[NLRS] choke balun question

Dr. Gerald N. Johnson, electrical engineer [email protected]
Fri, 20 Feb 2004 10:46:01 -0600


Yah, sure, it works with and without a balun or choke. Can you tell the
difference? Maybe.

The balun/choke will reduce RF on the outside of the coax and so cut
down on the more or less omnidirectional vertically polarized signal.
That discriminates against moderately distant signals with vertical
antennas and probably local noise that seems to be more predominantly
vertically polarized. And means the fades on long distance signals will
be deeper. Some of those fades I've found (with a pair of cross
polarized antennas) to be polarization shifts, so as they dip on the
horizontal they are just coming up on the vertical.

If all you work are horizontally polarized signals, you may occasionally
detect an improvement in signal to noise (not necessarily absolute
signal strength) on signals that have true horizontal polarization when
they reach you.

For general hamming, I'd not bother with the choke or balun.

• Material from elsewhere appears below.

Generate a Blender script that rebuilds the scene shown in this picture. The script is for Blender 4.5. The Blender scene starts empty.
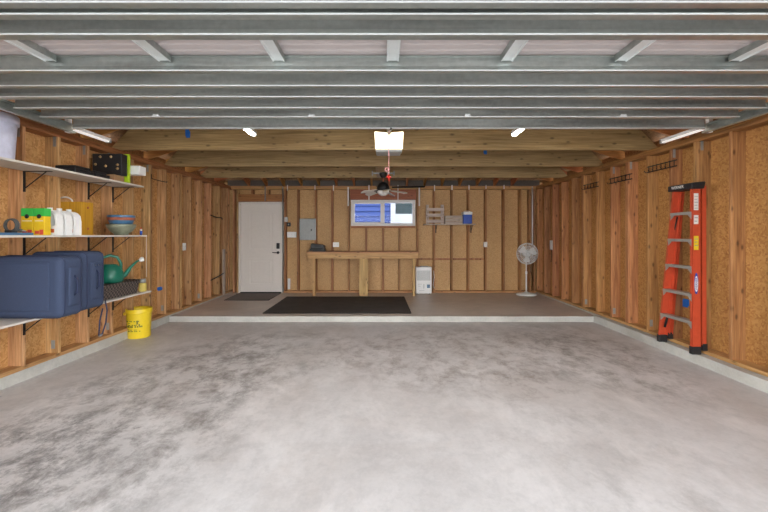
import bpy, bmesh, math, random
from mathutils import Vector, Matrix
random.seed(7)
PI = math.pi
SC = bpy.context.scene
COL = SC.collection

# ------------------------------------------------------------------ camera
F, CX, CY, ZC = 384.0, 382.0, 235.0, 1.41
cam_d = bpy.data.cameras.new('camera'); cam = bpy.data.objects.new('camera', cam_d); COL.objects.link(cam)
cam_d.sensor_width = 36.0; cam_d.lens = 36.0*F/768.0
cam_d.shift_x = (384-CX)/768.0; cam_d.shift_y = (CY-256)/768.0
cam_d.clip_start = 0.05; cam_d.clip_end = 200
cam.location = (0, 0, ZC); cam.rotation_euler = (PI/2, 0, 0)
SC.camera = cam

# ------------------------------------------------------------------ world, exposure
SC.view_settings.view_transform = 'Standard'; SC.view_settings.look = 'None'
SC.view_settings.gamma = 1.0; SC.view_settings.use_curve_mapping = False
SC.view_settings.exposure = 1.1
SKY = 4.2
W = bpy.data.worlds.new('overcast_sky'); SC.world = W; W.use_nodes = True
wb = W.node_tree.nodes['Background']
_t = W.node_tree; _tc = _t.nodes.new('ShaderNodeTexCoord'); _sx = _t.nodes.new('ShaderNodeSeparateXYZ')
_rp = _t.nodes.new('ShaderNodeValToRGB'); _t.links.new(_tc.outputs['Generated'], _sx.inputs[0]); _t.links.new(_sx.outputs[2], _rp.inputs[0])
# hazy sky, brightest low over the horizon
_rp.color_ramp.elements[0].position = 0.0; _rp.color_ramp.elements[0].color = (0.99, 1.0, 1.0, 1)
_rp.color_ramp.elements[1].position = 0.75; _rp.color_ramp.elements[1].color = (0.22, 0.24, 0.27, 1)
_e = _rp.color_ramp.elements.new(0.3); _e.color = (0.8, 0.83, 0.86, 1)
_t.links.new(_rp.outputs[0], wb.inputs[0]); wb.inputs[1].default_value = SKY
try:
    SC.cycles.max_bounces = 8; SC.cycles.diffuse_bounces = 6; SC.cycles.sample_clamp_indirect = 6.0
    SC.cycles.use_denoising = True
except Exception: pass
TUBE_POWER = 85.0      # emission of the LED tubes' lenses
OPENER_POWER = 1.5

# ------------------------------------------------------------------ materials
def sock(node, *names):
    for n in names:
        if n in node.inputs: return node.inputs[n]
class NT:
    def __init__(s, name):
        s.m = bpy.data.materials.new(name); s.m.use_nodes = True
        s.t = s.m.node_tree; s.b = s.t.nodes['Principled BSDF']
    def n(s, kind, **kw):
        nd = s.t.nodes.new(kind)
        for k, v in kw.items(): setattr(nd, k, v)
        return nd
    def l(s, a, b): s.t.links.new(a, b)
    def setin(s, node, **kw):
        for k, v in kw.items(): node.inputs[k.replace('_', ' ')].default_value = v
    def ramp(s, fac, stops):
        r = s.n('ShaderNodeValToRGB'); e = r.color_ramp.elements
        while len(e) < len(stops): e.new(0.5)
        for i, (p, c) in enumerate(stops):
            e[i].position = p; e[i].color = (c[0], c[1], c[2], 1) if not isinstance(c, (int, float)) else (c, c, c, 1)
        s.l(fac, r.inputs[0]); return r.outputs[0]
    def mix(s, fac, a, b, mode='MIX'):
        x = s.n('ShaderNodeMix', data_type='RGBA', blend_type=mode)
        for val, i in ((fac, 0), (a, 6), (b, 7)):
            if hasattr(val, 'node'): s.l(val, x.inputs[i])
            elif i == 0: x.inputs[0].default_value = val
            else: x.inputs[i].default_value = (val[0], val[1], val[2], 1)
        return x.outputs[2]
    def math(s, op, a, b=0.0, clamp=False):
        x = s.n('ShaderNodeMath', operation=op); x.use_clamp = clamp
        for i, v in enumerate((a, b)):
            if hasattr(v, 'node'): s.l(v, x.inputs[i])
            else: x.inputs[i].default_value = v
        return x.outputs[0]
    def coords(s, scale, rnd=True):
        tc = s.n('ShaderNodeTexCoord'); mp = s.n('ShaderNodeMapping')
        if rnd:
            oi = s.n('ShaderNodeObjectInfo'); vm = s.n('ShaderNodeVectorMath', operation='MULTIPLY_ADD')
            cb = s.n('ShaderNodeCombineXYZ')
            for i in range(3): s.l(oi.outputs['Random'], cb.inputs[i])
            s.l(cb.outputs[0], vm.inputs[0]); vm.inputs[1].default_value = (37.0, 53.0, 71.0)
            s.l(tc.outputs['Object'], vm.inputs[2]); s.l(vm.outputs[0], mp.inputs['Vector'])
        else: s.l(tc.outputs['Object'], mp.inputs['Vector'])
        mp.inputs['Scale'].default_value = scale
        return mp.outputs[0]
    def noise(s, vec, scale=1, detail=4, rough=0.55, dist=0.0):
        x = s.n('ShaderNodeTexNoise'); s.l(vec, x.inputs['Vector'])
        x.inputs['Scale'].default_value = scale; x.inputs['Detail'].default_value = detail
        x.inputs['Roughness'].default_value = rough; x.inputs['Distortion'].default_value = dist
        return x.outputs[0]
    def bump(s, h, strength, dist=0.01):
        b = s.n('ShaderNodeBump'); s.l(h, b.inputs['Height'])
        b.inputs['Strength'].default_value = strength; b.inputs['Distance'].default_value = dist
        s.l(b.outputs[0], s.b.inputs['Normal'])

def srgb(r, g, b):
    f = lambda v: (v/255)/12.92 if v/255 <= 0.04045 else ((v/255+0.055)/1.055)**2.4
    return (f(r), f(g), f(b))

def wood(name, c1, c2, axis='z', knots=True, rough=0.6, var=0.22, hue=0.02):
    q = NT(name)
    sc = {'x': (1.3, 22, 22), 'y': (22, 1.3, 22), 'z': (22, 22, 1.3)}[axis]
    v = q.coords(sc)
    n1 = q.noise(v, 1.0, 6, 0.68, 0.6)
    col = q.ramp(n1, [(0.32, c1), (0.5, tuple((a+b)/2 for a, b in zip(c1, c2))), (0.72, c2)])
    sc2 = {'x': (3, 90, 90), 'y': (90, 3, 90), 'z': (90, 90, 3)}[axis]
    n2 = q.noise(q.coords(sc2), 1.0, 2, 0.5)
    col = q.mix(q.ramp(n2, [(0.35, 0.4), (0.58, 0.0)]), col, tuple(x*0.45 for x in c1))
    if knots:
        kc = {'x': (5, 11, 11), 'y': (11, 5, 11), 'z': (11, 11, 5)}[axis]
        vo = q.n('ShaderNodeTexVoronoi'); q.l(q.coords(kc), vo.inputs['Vector']); vo.inputs['Scale'].default_value = 1.0
        k = q.ramp(vo.outputs['Distance'], [(0.08, 0.8), (0.15, 0.3), (0.22, 0.0)])
        col = q.mix(k, col, tuple(x*0.3 for x in c1))
    oi = q.n('ShaderNodeObjectInfo'); hs = q.n('ShaderNodeHueSaturation')
    q.l(q.math('ADD', q.math('MULTIPLY', oi.outputs['Random'], var*2), 1-var), hs.inputs['Value'])
    r2 = q.math('FRACT', q.math('MULTIPLY', oi.outputs['Random'], 17.31))
    q.l(q.math('ADD', q.math('MULTIPLY', r2, hue*2), 0.5-hue), hs.inputs['Hue'])
    q.l(col, hs.inputs['Color']); q.l(hs.outputs[0], q.b.inputs['Base Color'])
    q.b.inputs['Roughness'].default_value = rough
    q.bump(n1, 0.25, 0.004)
    return q.m

def osb(name, dark, mid, light, sc=52):
    q = NT(name)
    v = q.coords((1, 1, 1), rnd=False)
    dn = q.n('ShaderNodeTexNoise'); q.l(v, dn.inputs['Vector']); dn.inputs['Scale'].default_value = 9
    vm = q.n('ShaderNodeVectorMath', operation='MULTIPLY_ADD'); q.l(dn.outputs['Color'], vm.inputs[0])
    vm.inputs[1].default_value = (0.10, 0.10, 0.10); q.l(v, vm.inputs[2])
    vo = q.n('ShaderNodeTexVoronoi'); q.l(vm.outputs[0], vo.inputs['Vector']); vo.inputs['Scale'].default_value = sc
    sp = q.n('ShaderNodeSeparateColor'); q.l(vo.outputs['Color'], sp.inputs[0])
    n = q.noise(v, 60, 3)
    f = q.math('ADD', q.math('MULTIPLY', sp.outputs[0], 0.7), q.math('MULTIPLY', n, 0.3))
    col = q.ramp(f, [(0.12, dark), (0.45, mid), (0.85, light)])
    big = q.noise(v, 1.3, 3)
    col = q.mix(q.ramp(big, [(0.35, 0.25), (0.65, 0.0)]), col, tuple(x*0.7 for x in dark))
    q.l(col, q.b.inputs['Base Color']); q.b.inputs['Roughness'].default_value = 0.6
    q.bump(f, 0.2, 0.003)
    return q.m

def plain(name, c, rough=0.5, metal=0.0, var=0.08, scale=25, spec=None, bump=0.0):
    q = NT(name)
    n = q.noise(q.coords((1, 1, 1)), scale, 3)
    col = q.ramp(n, [(0.3, tuple(x*(1-var) for x in c)), (0.7, tuple(min(1, x*(1+var)) for x in c))])
    q.l(col, q.b.inputs['Base Color'])
    q.b.inputs['Roughness'].default_value = rough; q.b.inputs['Metallic'].default_value = metal
    if bump: q.bump(n, bump, 0.002)
    return q.m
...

The added
sensitivity to vertical polarization may or may not help in random
contacts, though its likely to be at a high angle of radiation,
providing the antenna is up more than a half wavelength above ground.

To make a choke, coil up about a quarter wave of coax at mid band, say
at sqrt (14 * 28) = 20 MHz. 11 or 12 feet. Its not critical. Coil
diameter should be less than 3 feet (cause that's only one turn) and
greater than 6" for R-8 (else the center conductor could migrate over
time and cause a short), smaller diameter for R-8X.

A gang of ferrite toroids on a straight piece of coax (a current balun,
invented long since CC made the A-3) works too and is more compact. I'm
of the opinion that wadding the coax up is as effective as a coil, just
so long as the coax goes in multiple directions in that lump and is
about a quarter wave long at mid band.